I first met Ron in fall 1967, soon after I arrived in Berkeley for law school. He had been elected as the radical member of the Berkeley City Council in 1966 and was already well known for his progressive politics, charisma and passionate rhetoric.

We were both members of a group of student, faculty, and community activists engaged in anti-war organizing and local electoral politics. Many members of the group had been part of the Vietnam Day Committee and the Committee for New Politics, which backed Bob Scheer’s almost successful effort to unseat Democratic Congressman Jeffrey Cohelan in 1966. Cohelan was a Lyndon Johnson Democrat and strong supporter of the Vietnam war.

In May 1968 we organized the Vietnam Commencement at the University of California. Over 2,000 students pledged to resist the draft. We also supported John George, a radical African American attorney, as he made another run at Cohelan.

In 1970 it was Dellums’ turn to take on Cohelan. He had almost universal support in the Black community and from progressives overall. By spring the Berkeley campus had been in an almost continuous uproar over the war for the past year. As student body president I directed the resources of the student government to support the Vietnam Moratorium and help create a nationwide network of campus anti-war activists. We called a successful student strike and closed the UC campus for the last six weeks of school after Nixon invaded Cambodia and murdered students at Kent State and Jackson State. Hundreds of students turned out to walk precincts for Dellums, and he was elected.
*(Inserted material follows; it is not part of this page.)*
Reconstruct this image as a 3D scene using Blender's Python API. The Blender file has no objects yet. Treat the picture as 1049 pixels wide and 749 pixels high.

The campaign’s only blemish was its refusal, under the sway of its more moderate leaders, to include a representative of the Black Panther Party on its executive committee. The Party was much more controversial in its 1960s reality than it is today in history’s romantic rear view mirror image.

Ron’s tenure in Congress was brilliant, especially his leadership roles in ending the Vietnam War and South African Apartheid. He was also an early supporter of a single payer healthcare program and an unapologetic democratic socialist.

Many Oakland activists wanted him to use his influence to build radical political power in Oakland, but he refused. Some speculated that he did not want to challenge moderate political leaders and pastors in the Black community.

By 2006, after eight years of Jerry Brown using the City to project himself back into State office, Oakland was ready to elect a mayor with actual left politics. Many of us were excited about Ron running. He was clearly reluctant. But at a Laney College press conference, a crowd of people yelling “Run Ron run!” brought tears to his eyes and a spontaneous decision to enter the race. The campaign brought back the old Ron Dellums. He embraced a progressive and creative political platform that I helped develop and won over voters with his passionate and articulate rhetoric, enlivening his classic intelligence with moral fervor.

Ron never became the mayor we wanted him to be. After so many years of leadership and struggle, it seems that he just ran out of gas. He was a real human being and one of the East Bay’s greatest leaders for 50 years.